Sex Tape – Finiti in rete – Recensione
Finire nella rete, per sbaglio. Suona così la nuova minaccia dell’era digitale, un pericolo che diventa realtà per una coppia sposata ormai da una decina d’anni e alla ricerca del desiderio smarrito che decide di girare un porno “casareccio”.
I due protagonisti della storia sono Jay (Jason Segel) e Annie (Cameron Diaz), coppia con due figli che desidera ritrovare la passione perduta in anni di routine matrimoniale. Una notte, finalmente soli dopo tanto tempo nella loro casa, decidono di registrare un video hot in cui sperimentano, in una lunga maratona, tutte le posizioni del manuale The Joy of Sex. Detto fatto, i due girano il filmino con il loro iPad con l’intenzione di guardarlo una sola volta e poi cancellarlo. Ma accade che Jay non lo elimina perché non ha chiaro il funzionamento del Cloud. E così, alcune persone che non dovrebbero vedere il filmino, ora lo hanno a disposizione su diversi iPad connessi tra loro e che Jay ha regalato ad amici e conoscenti. E così per Annie e Jay inizia una notte di scatenate avventure per cercare di recuperare tutti gli iPad collegati che contengono il video.
Risate a parte, alla base del film c’è sicuramente un’operazione di marketing ben mirata da parte dei produttori, che hanno deciso di riunire il team del film Bad Teacher – Una cattiva maestra, i divi Cameron Diaz e Jason Segel diretti da Jake Kasdan.
Certo, il motore della pellicola è senza dubbio di grande appeal per il pubblico di oggi che non potrà non sentirsi in molti casi complice del rapporto complicato con le tecnologie di cui è vittima inconsapevole il protagonista Jay. L’uomo infatti lavora in una radio e ogni volta che arriva una nuova generazione di iPad, lui mette da parte i vecchi con le loro fantastiche playlists e li regala agli amici. Ma quegli iPad sono connessi l’uno all’altro in un Cloud. I guai iniziano proprio se non si conosce a fondo un Cloud.
E così la tecnologia mostra il suo potenziale lato farsesco quando si mescola col sesso, tanto da mettere a rischio alcuni incrollabili capisaldi della società americana come la perfetta famiglia media e gli apparentemente saldi principi di moralità.
L’incipit è promettente: la bella Annie che affida le sue memorie sentimental-sessuali a un blog personale dove registra i suoi pensieri di moglie e madre, ponendo a se stessa e alle sue lettrici domande cruciali del tipo: “Vi ricordate la prima volta che vostro marito vi ha visto nuda?”, “Ma soprattutto riuscite a riportare alla mente l’ultima volta?”.

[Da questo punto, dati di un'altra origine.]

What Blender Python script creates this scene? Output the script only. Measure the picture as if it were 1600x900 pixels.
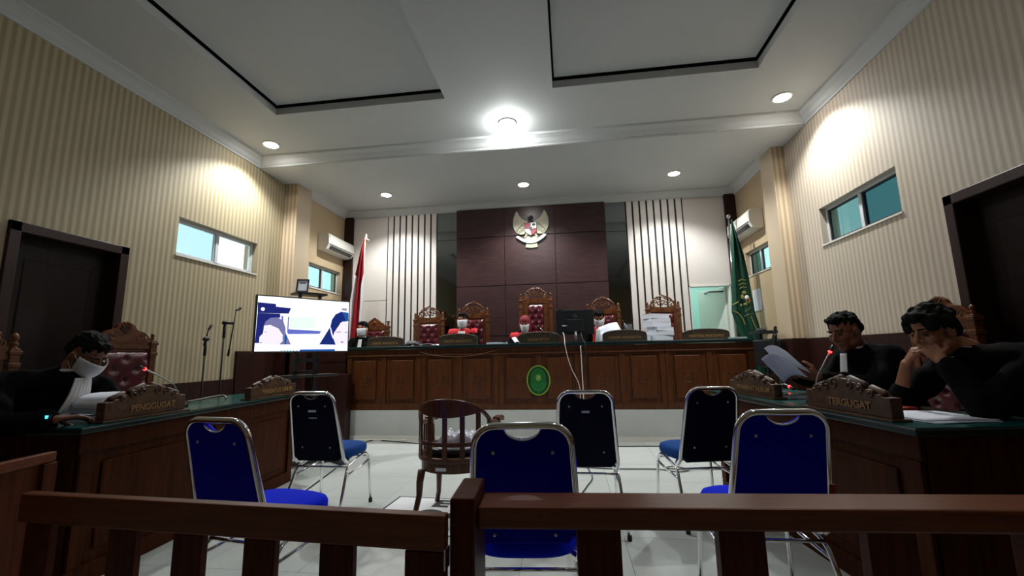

Ma le iniziali promesse di tanta scorrettezza si annacquano man mano che procede il film deviando verso una rocambolesca nottata trascorsa “alla ricerca dell’iPad perduto” che diventa corsa al cardiopalma per recuperare il famigerato video. Di riuscito c’è sicuramente la sequenza nella mega villa del probabile futuro capo di Annie, un potente della Silicon Valley cui la donna ha affidato un tablet per esaminare il suo blog (un Rob Lowe capo di una multinazionale di giocattoli, in apparenza rigoroso e tradizionalista ma con il vizietto nascosto della cocaina) con il povero Jay impegnato in una ricerca dell’iPad incriminato inseguito dal canone cattivo di turno su e giù per infinite stanze e corridoi. Felici trovate di scrittura sono poi le facili ma azzeccate frecciatine sull’ineffabilità dei riti social e della condivisione (il Cloud, questo sconosciuto, “nessuno sa cos’è il Cloud, è un ca… di mistero!” esclama un Segel sull’orlo di una crisi di nervi).
La commedia tutto sommato regala qualche risata in nome di un mondo ormai eternamente connesso dove, attraverso la levità di una “nuvola”, è possibile “condividere” tutto ciò che si vuole con un solo clic (e lì sono arrivati di recente i guai per molte celebrities). Ad animare il quadro, una coppia di interpreti scoppiettante sui cui svetta la sensualità unita a una grande carica di ironia di una Cameron Diaz in stato di grazia; mettono pepe sul piatto, le partecipazioni speciali del già citato Rob Lowe e di un gustoso Jack Black nei panni del capo del sito Youporn dall’inaspettato animo sensibile.
Allora, accomodatevi pure e godetevi un’ora e mezza di leggerezza “condivisa” (ma un po’ sprecata da uno scontato finale da famigliola felice). Anche (e soprattutto) se non sapete cosa diavolo è un Cloud.